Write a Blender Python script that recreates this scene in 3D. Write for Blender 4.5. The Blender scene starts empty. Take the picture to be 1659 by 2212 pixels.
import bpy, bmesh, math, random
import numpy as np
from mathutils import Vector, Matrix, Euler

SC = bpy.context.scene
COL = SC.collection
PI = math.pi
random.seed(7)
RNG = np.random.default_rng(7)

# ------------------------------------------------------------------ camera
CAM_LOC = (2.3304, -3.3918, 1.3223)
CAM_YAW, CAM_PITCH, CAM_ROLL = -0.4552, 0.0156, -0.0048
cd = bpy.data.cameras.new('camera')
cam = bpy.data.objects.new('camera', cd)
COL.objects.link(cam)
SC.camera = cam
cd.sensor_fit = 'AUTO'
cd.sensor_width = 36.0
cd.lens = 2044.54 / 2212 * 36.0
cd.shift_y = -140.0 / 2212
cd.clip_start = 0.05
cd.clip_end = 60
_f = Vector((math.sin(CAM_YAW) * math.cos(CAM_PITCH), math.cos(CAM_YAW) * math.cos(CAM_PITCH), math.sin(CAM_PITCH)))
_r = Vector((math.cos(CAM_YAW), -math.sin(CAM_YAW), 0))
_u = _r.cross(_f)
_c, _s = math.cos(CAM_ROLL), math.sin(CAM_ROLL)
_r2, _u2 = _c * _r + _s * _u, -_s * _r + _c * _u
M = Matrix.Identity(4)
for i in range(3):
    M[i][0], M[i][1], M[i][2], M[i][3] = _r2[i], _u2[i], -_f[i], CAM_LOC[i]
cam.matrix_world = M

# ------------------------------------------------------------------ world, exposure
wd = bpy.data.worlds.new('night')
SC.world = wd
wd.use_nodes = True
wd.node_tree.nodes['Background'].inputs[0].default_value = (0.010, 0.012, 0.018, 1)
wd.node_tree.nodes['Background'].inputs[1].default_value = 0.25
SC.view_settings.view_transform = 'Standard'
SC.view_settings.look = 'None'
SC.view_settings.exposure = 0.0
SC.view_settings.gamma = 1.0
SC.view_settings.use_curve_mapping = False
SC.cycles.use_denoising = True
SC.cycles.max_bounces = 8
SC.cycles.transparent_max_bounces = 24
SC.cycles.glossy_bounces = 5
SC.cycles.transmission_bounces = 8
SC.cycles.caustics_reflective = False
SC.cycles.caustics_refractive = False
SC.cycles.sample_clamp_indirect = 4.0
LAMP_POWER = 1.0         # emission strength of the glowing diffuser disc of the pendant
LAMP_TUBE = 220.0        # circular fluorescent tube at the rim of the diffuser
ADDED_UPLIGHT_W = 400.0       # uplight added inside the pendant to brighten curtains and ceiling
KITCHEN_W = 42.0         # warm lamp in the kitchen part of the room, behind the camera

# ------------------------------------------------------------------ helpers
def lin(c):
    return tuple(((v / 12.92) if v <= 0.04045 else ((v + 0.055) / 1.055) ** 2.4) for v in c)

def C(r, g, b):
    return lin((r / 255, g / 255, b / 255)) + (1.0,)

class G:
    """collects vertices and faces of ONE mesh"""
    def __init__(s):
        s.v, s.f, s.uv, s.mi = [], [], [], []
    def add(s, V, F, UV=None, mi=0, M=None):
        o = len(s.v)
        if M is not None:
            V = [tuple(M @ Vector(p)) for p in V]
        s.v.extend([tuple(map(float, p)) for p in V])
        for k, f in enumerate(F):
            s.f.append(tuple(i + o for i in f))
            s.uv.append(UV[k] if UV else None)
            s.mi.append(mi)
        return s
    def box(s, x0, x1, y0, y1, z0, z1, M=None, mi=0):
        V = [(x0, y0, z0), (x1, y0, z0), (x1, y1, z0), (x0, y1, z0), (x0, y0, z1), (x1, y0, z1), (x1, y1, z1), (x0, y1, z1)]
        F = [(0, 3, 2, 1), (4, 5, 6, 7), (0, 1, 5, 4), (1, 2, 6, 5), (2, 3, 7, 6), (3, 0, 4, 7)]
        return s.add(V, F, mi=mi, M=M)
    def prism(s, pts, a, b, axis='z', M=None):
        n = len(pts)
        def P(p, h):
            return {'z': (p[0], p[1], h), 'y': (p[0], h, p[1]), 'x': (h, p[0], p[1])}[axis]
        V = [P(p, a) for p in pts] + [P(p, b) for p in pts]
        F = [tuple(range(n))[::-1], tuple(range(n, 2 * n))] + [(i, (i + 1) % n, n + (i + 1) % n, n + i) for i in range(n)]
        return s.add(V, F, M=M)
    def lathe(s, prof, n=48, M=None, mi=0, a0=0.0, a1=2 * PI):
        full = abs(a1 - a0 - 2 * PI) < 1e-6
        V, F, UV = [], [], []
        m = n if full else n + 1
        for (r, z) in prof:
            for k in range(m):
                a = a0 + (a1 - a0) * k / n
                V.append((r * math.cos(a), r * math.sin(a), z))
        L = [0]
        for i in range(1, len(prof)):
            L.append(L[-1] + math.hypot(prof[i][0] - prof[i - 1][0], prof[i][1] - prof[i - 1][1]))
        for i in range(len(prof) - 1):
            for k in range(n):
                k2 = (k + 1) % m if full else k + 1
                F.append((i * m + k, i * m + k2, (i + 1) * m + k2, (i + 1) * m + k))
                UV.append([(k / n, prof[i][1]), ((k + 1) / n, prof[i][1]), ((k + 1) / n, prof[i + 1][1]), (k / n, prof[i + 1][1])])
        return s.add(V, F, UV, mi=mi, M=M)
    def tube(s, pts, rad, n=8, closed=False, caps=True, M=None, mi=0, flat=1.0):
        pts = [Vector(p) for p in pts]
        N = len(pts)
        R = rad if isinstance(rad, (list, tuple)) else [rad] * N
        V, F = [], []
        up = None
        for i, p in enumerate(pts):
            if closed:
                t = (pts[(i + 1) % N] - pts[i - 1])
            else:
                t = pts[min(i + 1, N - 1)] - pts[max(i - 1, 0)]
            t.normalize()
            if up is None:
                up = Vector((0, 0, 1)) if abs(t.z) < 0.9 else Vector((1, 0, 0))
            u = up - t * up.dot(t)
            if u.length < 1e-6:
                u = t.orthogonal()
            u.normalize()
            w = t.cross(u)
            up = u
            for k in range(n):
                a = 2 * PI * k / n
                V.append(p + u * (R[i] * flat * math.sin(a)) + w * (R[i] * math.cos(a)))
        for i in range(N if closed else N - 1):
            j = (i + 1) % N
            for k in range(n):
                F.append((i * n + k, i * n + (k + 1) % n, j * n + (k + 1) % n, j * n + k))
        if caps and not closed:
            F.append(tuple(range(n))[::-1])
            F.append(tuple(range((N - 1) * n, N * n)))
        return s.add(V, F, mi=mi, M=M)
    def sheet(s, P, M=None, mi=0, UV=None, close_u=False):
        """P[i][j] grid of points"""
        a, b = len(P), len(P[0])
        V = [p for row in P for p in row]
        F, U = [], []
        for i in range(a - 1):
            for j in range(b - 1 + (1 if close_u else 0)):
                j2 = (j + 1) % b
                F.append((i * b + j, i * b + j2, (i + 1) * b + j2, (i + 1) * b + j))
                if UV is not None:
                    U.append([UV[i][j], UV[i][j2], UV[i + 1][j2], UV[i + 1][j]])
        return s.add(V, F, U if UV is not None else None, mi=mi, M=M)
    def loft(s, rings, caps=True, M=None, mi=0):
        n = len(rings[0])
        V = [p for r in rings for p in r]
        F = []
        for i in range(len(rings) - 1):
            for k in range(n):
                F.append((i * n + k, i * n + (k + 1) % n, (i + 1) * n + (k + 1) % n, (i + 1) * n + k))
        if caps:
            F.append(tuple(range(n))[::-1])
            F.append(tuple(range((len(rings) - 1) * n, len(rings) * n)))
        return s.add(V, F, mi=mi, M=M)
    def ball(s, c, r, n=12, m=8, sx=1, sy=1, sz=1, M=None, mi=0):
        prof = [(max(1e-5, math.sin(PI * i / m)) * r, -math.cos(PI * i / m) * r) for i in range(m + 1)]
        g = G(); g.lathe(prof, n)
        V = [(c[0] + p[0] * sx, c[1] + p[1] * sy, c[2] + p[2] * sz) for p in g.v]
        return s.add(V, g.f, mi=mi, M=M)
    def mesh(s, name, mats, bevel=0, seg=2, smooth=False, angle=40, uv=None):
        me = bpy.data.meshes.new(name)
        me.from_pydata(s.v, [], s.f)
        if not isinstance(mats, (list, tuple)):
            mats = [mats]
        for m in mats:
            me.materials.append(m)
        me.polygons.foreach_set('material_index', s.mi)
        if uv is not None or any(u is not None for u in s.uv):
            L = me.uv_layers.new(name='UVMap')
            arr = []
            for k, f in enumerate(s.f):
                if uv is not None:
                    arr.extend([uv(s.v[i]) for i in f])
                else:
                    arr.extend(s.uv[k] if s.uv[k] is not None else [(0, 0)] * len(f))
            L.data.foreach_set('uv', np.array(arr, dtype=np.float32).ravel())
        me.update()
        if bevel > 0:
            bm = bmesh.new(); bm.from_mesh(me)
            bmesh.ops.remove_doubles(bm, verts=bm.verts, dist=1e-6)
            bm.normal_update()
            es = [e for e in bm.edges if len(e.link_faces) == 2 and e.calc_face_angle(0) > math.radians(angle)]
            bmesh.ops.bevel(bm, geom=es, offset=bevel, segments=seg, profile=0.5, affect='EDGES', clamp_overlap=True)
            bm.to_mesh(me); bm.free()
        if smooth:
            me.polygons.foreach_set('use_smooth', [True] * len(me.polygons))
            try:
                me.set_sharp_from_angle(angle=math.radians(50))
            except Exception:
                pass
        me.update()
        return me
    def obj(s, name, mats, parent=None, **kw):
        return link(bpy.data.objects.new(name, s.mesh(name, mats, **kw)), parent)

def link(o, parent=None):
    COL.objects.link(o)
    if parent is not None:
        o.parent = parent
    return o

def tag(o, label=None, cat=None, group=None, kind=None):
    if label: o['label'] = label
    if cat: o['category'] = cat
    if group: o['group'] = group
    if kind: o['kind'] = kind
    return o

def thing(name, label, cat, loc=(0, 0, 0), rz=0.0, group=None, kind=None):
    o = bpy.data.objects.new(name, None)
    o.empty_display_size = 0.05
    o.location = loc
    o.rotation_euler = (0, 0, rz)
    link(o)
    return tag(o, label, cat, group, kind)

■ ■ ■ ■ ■

> [What is needed] Write down again the exact lines running from the beginning of the data to the line containing "RNG = np.random.default_rng(7)", with both ends included.

> [Written answer]
Write a Blender Python script that recreates this scene in 3D. Write for Blender 4.5. The Blender scene starts empty. Take the picture to be 1659 by 2212 pixels.
import bpy, bmesh, math, random
import numpy as np
from mathutils import Vector, Matrix, Euler

SC = bpy.context.scene
COL = SC.collection
PI = math.pi
random.seed(7)
RNG = np.random.default_rng(7)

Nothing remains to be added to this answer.